On ne peut pas laisser la France dans cet état. Il faut des initiatives privées.
« Révolutionnaire » Dans une présentation interactive, entrecoupée de témoignages diffusés sur l’écran de cinéma de vedettes de l’informatique, comme Bill Gates, Xavier Niel joue au jeu des questions/réponses avec ses associés. L’occasion pour Florian Bucher d’apporter des précisions : « L’école sera ouverte 24h sur 24, 7 jours sur 7. Les élèves auront à disposition la meilleure infrastructure possible aujourd’hui. »
La formation doit se tenir dans un immeuble de plus de 4 000 m², dans le 17e arrondissement de Paris. Elle devrait durer entre trois et cinq ans. 1 000 jeunes, âgés de 18 à 30 ans, en bénéficieraient chaque année. Au cas où son auditoire n’aurait pas encore bien compris, Xavier Niel enfonce le clou :
« Il faut une approche complètement différente et que nous qualifions de révolutionnaire. On va faire quelque chose qui soit tout sauf une école. On va passer d’un apprentissage individuel à un apprentissage collectif. L’objet est de fabriquer une école 2.0, peer to peer. »
Il faut une approche complètement différente et que nous qualifions de révolutionnaire. On va faire quelque chose qui soit tout sauf une école.
Groupies « Je voudrais vous féliciter d’avoir des initiatives comme celle-là, parce que sinon tout est bloqué », s’exclame la journaliste du site Petit Web, en parfaite groupie. Les journalistes de l’AFP ou de La Tribune se montrent eux plus terre à terre et demandent comment cette formation totalement gratuite sera financée. C’était pourtant simple : « Par moi-même », répond Xavier Niel.
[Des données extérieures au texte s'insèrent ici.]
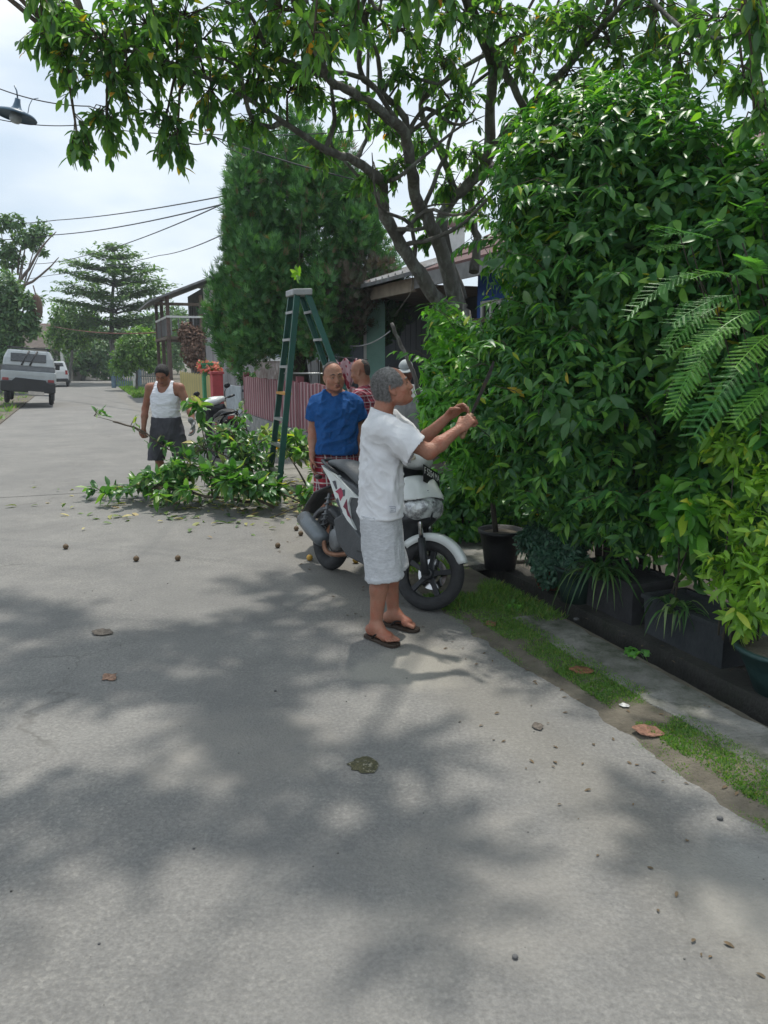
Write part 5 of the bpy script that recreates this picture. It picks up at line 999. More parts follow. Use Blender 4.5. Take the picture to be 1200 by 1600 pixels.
# ------------------------------------------------------------------ man in the white shirt trimming the shrub (faces local +Y = picture right)
def man_white():
    base = np.array((-.015, 4.53, 0.)); root = thing('person', 'grey haired man in white shirt and pale grey shorts reaching up with a pruning blade', 'person', base, (0, 0, R_(-90)))
    # local frame: y forward (picture right), x to his right (towards the camera)
    SK = skin_mat('skin_white', (.37, .178, .118)); h = .0045
    s = Sdf((-.34, -.26, -.01), (.36, .72, 1.68), h)
    hc = np.array((.0, .06, 1.495)); hR = rot3(R_(6), R_(19), 0); hs = 1.0
    # legs
    ank = [np.array((.125, -.035, .085)), np.array((-.11, .075, .085))]; toe = [(.72, .69), (.55, .83)]
    hip = [np.array((.095, -.02, .80)), np.array((-.085, .0, .80))]; kn = [np.array((.115, .02, .43)), np.array((-.10, .07, .43))]
    for i in range(2):
        s.chain([hip[i], kn[i]], [.082, .052], .03); calf = kn[i] * .68 + ank[i] * .32 + np.array((0, -.018, 0))
        s.chain([kn[i], calf, ank[i]], [.050, .052, .034], .025); s.ell(kn[i] + np.array((0, .02, 0)), (.04, .04, .05), None, .03); foot_sdf(s, ank[i], toe[i], .026, 1, 1 if i == 0 else -1)
    TS = [(.76, .14, .10, 0, -.01), (.88, .155, .11, 0, -.01), (1.0, .145, .11, 0, .0), (1.12, .15, .115, 0, .0), (1.22, .16, .11, 0, .0), (1.28, .13, .085, 0, -.005), (1.325, .07, .06, 0, .0)]
    s.loft(TS, .04)
    s.cone((0, -.005, 1.30), (0, .03, 1.44), .060, .056, .03)
    shR, shL = np.array((.165, .03, 1.265)), np.array((-.165, .06, 1.275)); elR, elL = np.array((.20, .27, 1.14)), np.array((-.24, .22, 1.13)); wrR, wrL = np.array((.10, .445, 1.262)), np.array((-.17, .40, 1.31))
    for a, b, c in ((shR, elR, wrR), (shL, elL, wrL)):
        s.chain([a, b], [.056, .041], .03); m = b * .65 + c * .35; s.chain([b, m, c], [.041, .042, .027], .02)
    dR = np.array((-.05, .75, .66)); hand_sdf(s, wrR, dR, (-.75, .35, -.45), 1, (1.05, 1.25, .9), 1.02, .55)
    hand_sdf(s, wrL, (.1, .8, .6), (.6, .1, -.6), -1, (.5, .7, .5), 1.0, .4)
    head_sdf(s, hc, hR, hs, .97); body, V, F = skin_body(root, s, SK, hc, hR, hs)
    HG = M('hair_grey', (.40, .39, .38), (.11, .105, .10), 70, .6, .8, 150, lo=.3, hi=.7)
    # receding hairline: bald at the front, hair on the sides and the back
    def hf(x, y, z): return np.maximum(np.maximum((y - .040) - .35 * np.clip(z - .02, -.05, .06) * 0 + np.clip(.03 - np.abs(x), -.03, .03) * .9, -(z + .055) + .25 * np.clip(y, -.05, .05)), np.where((y > -.028) & (z < .005), .01 + 0 * x, -1))
    head_details(root, V, F, hc, hR, hs, HG, hf, .0035, 14000, True, .019)
    # shirt
    c = Sdf((-.36, -.25, .70), (.38, .52, 1.45), .005)
    c.loft([(.70, .205, .132, 0, -.005), (.80, .195, .128, 0, -.004), (.95, .175, .117, 0, .0), (1.1, .172, .118, 0, .005), (1.2, .178, .115, 0, .005), (1.27, .165, .108, 0, .0), (1.315, .10, .078, 0, .0), (1.352, .070, .067, 0, .005), (1.42, .066, .064, 0, .012)], .04, 2.3)
    for sh, el, q in ((shR, elR, 1), (shL, elL, -1)):
        d = el - sh; c.cone(sh + np.array((-q * .02, -.01, .005)), sh + d * .45 + np.array((0, -.004, -.012)), .073, .082, .05); c.cone(sh + d * .42 + np.array((0, -.004, -.012)), sh + d * .95 + np.array((q * .005, -.012, -.035)), .082, .098, .02)
    c.plane((0, 0, .745), (0, .02, -1))
    for sh, el in ((shR, elR), (shL, elL)):
        d = (el - sh) / np.linalg.norm(el - sh); p = sh + (el - sh) * .74; nn = d + np.array((0, 0, -.12))
        def fn(X, Y, Z, p=p, nn=nn, sh=sh): return np.minimum((X - p[0]) * nn[0] + (Y - p[1]) * nn[1] + (Z - p[2]) * nn[2], np.where(((X - p[0] - .1 * nn[0]) ** 2 + (Y - p[1] - .1 * nn[1]) ** 2 + (Z - p[2] - .1 * nn[2]) ** 2) < .0265, 1., -1.) + 0 * X)
        c.cut(fn)
    c.cut(lambda X, Y, Z: np.minimum((Y - .01) * .34 + (Z - 1.350), .115 - np.sqrt(X * X + (Y - .01) ** 2) + 0 * Z))
    WS = M('white_shirt', (.70, .705, .72), (.64, .645, .665), 14, .9, .12, 160, spec=.15)
    def mk(V, z0, z1): return np.clip((V[:, 2] - z0) / (z1 - z0), 0, 1)
    def fold1(V, F):
        V = wrinkle(V, F, .016, 10, (.1, .85, -.65), 3, .7, np.clip(1.25 - np.abs(V[:, 2] - 1.0) * 3.5, .15, 1))
        V = wrinkle(V, F, .011, 7, (.3, .35, -1), 8, .8); V = wrinkle(V, F, .0015, 26, (.6, .5, .4), 12, .8)
        for z0, r, dpt in ((.752, .008, .0035),): V = V + vnormals(V, F) * (dpt * np.exp(-((V[:, 2] - z0) / r) ** 2))[:, None]
        return V
    cloth(root, 'shirt', c, WS, [fold1], .0035, 2)
    b = MB(); b.smooth = True; ring = []
    for k in range(29):
        a = 2 * math.pi * k / 28; ring.append((.072 * math.cos(a), .01 + .070 * math.sin(a), 1.352 - .34 * .070 * math.sin(a)))
    b.tube(ring, .0055, 6, False, 1.); b.build('collar', WS, root, world=False)
    # small grey print by the hem
    b = MB()
    for k in range(4): b.box((.214 - .002 * k, .062 + .003 * (k % 2), .832 - k * .011), (.004, .034 - .008 * (k % 3), .0032))
    b.box((.211, .079, .815), (.004, .004, .034)); b.build('shirt_print', M('print_grey', (.30, .32, .38)), root, world=False)
    # shorts
    c = Sdf((-.26, -.22, .34), (.28, .26, .92), .005)
    c.loft([(.66, .16, .115, 0, -.005), (.78, .16, .115, 0, -.01), (.90, .16, .11, 0, -.005)], .03)
    for i in range(2): c.cone(hip[i] + np.array((0, 0, -.02)), kn[i] + np.array((0, -.005, -.06)), .104, .110 if i == 0 else .10, .03)
    c.plane((0, 0, .375), (0, .10, -1)); c.plane((0, 0, .765), (0, 0, 1))
    GS = M('pale_shorts', (.54, .55, .565), (.40, .41, .43), 55, .95, .15, 160, spec=.1, stretch=(1, 1, 4), c3=(.60, .61, .63), s3=22, p3=(.45, .7))
    def fold2(V, F):
        V = wrinkle(V, F, .009, 10, (.15, .1, -1), 21, .6); V = wrinkle(V, F, .0015, 22, (.2, .9, .3), 25, .8)
        V = V + vnormals(V, F) * (.003 * np.exp(-((V[:, 2] - .392 - .1 * V[:, 1]) / .012) ** 2))[:, None]; return V
    cloth(root, 'shorts', c, GS, [fold2], .0035, 2)
    # flip flops
    for i in range(2):
        d = Vector((toe[i][0], toe[i][1], 0)).normalized(); l = Vector((-d.y, d.x, 0)) * (1 if i == 0 else -1); g = Vector((ank[i][0], ank[i][1], 0)); b = MB(); out_ = []
        for f, wl, wr in ((-.085, .012, .012), (-.075, .030, .030), (-.04, .038, .036), (.03, .036, .036), (.09, .048, .044), (.135, .050, .045), (.17, .040, .036), (.185, .022, .016)): out_.append((f, wl, wr))
        L_ = [g + d * f + l * wl for f, wl, wr in out_] + [g + d * f - l * wr for f, wl, wr in reversed(out_)]
        b.loft([[p + Vector((0, 0, z)) for p in L_] for z in (.003, .012, .022)], True, False)
        so = b.build('flip_flop', M('sandal_brown', (.035, .022, .015), (.05, .035, .025), 8, .7, .3, 60), root, world=False, bevel=.003)
        t0 = g + d * .125 + l * .021; b = MB(); b.smooth = True
        for sg in (1, -1):
            pts = [t0 + Vector((0, 0, .022)), t0 + Vector((0, 0, .034)), g + d * .085 + l * .012 * sg + l * .012 + Vector((0, 0, .052)), g + d * .04 + l * sg * .034 + Vector((0, 0, .052)), g + d * .005 + l * sg * .037 + Vector((0, 0, .022))]; b.tube([Vector(p) for p in limb([(*p, .007) for p in pts], 4, 0)[:, :3]], .0072, 6, True, .6)
        b.build('strap', M('sandal_strap', (.02, .013, .01)), so, world=False)
    # blade held in the right hand (a thing of its own)
    gw_ = base + np.array(Euler((0, 0, R_(-90))).to_matrix()) @ (wrR + dR / np.linalg.norm(dR) * .072 + np.array((-.02, .0, -.012)))
    ax = Vector((.42, .06, 1)).normalized(); sw = thing('pruning_blade', 'long dark pruning blade with a pale wooden handle held in the right hand', 'tool', gw_)
    G = Vector(gw_); b = MB(); b.smooth = True; b.tube([G - ax * .085, G - ax * .06, G, G + ax * .055], [.014, .017, .0145, .013], 10); b.sphere(G - ax * .085, .018, 10, 6); b.build('handle', M('wood_handle', (.36, .22, .13), (.26, .15, .09), 14, .6, .2, 50, stretch=(1, 1, .2)), sw)
    b = MB(); x = Vector((0, 0, 1)).cross(ax).cross(ax).normalized(); y = ax.cross(x).normalized(); R2 = []
    for f, wl in ((.05, .006), (.08, .008), (.2, .011), (.30, .012), (.36, .006), (.372, .001)): p = G + ax * f + x * .0; R2.append([p - x * .010 - y * .0016, p - x * .010 + y * .0016, p + x * wl + y * .0008, p + x * wl - y * .0008])
    b.loft(R2, True, False); b.build('blade', M('blade_steel', (.03, .028, .027), (.055, .05, .045), 12, .55, .3, 40, metal=.7, c3=(.12, .06, .03), s3=6), sw)
man_white()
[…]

La structure devrait coûter 20 millions d’euros au démarrage puis 50 millions sont prévus pour les dix ans à venir, explique le patron de Free.
Face aux interrogations, Xavier Niel précise aussi que cette nouvelle formation ne concurrencera en rien l’EEMI, une école formant des métiers du web dont il est l’un des fondateurs : « Les formations sont plus proches du métier de webmaster à l’EEMI. Ce sont vraiment deux formations différentes ».
La structure devrait coûter 20 millions d’euros au démarrage puis 50 millions sont prévus pour les dix ans à venir
Pas de diplôme Pour l’heure, aucun partenariat n’est encore prévu pour « 42 ». Selon Nicolas Sadirac, « la formation n’a pas pour objectif de desservir un diplôme ». Il ne faudra donc pas compter sur « 42 » pour avoir une équivalence de diplôme reconnue par l’Etat.
Pas contents Ionis Education Group, un groupe d’enseignement privé qui compte une vingtaine d’écoles en France dont Epita et Epitech (d’où Niel a débauché le directeur, le directeur adjoint et le directeur technique), s’est empressé d’envoyer un communiqué de presse pour « saluer le projet de Xavier Niel »… et rappeler que « les principes fondamentaux de cette formation ont été créés et mis en place au sein de l’Epita et d’Epitech depuis très longtemps et [qu’] ils sont repris dans ce projet ». Sauf que pour 5 ans de scolarité dans une école privée comme Epitech, c’est plus de 30.000 euros.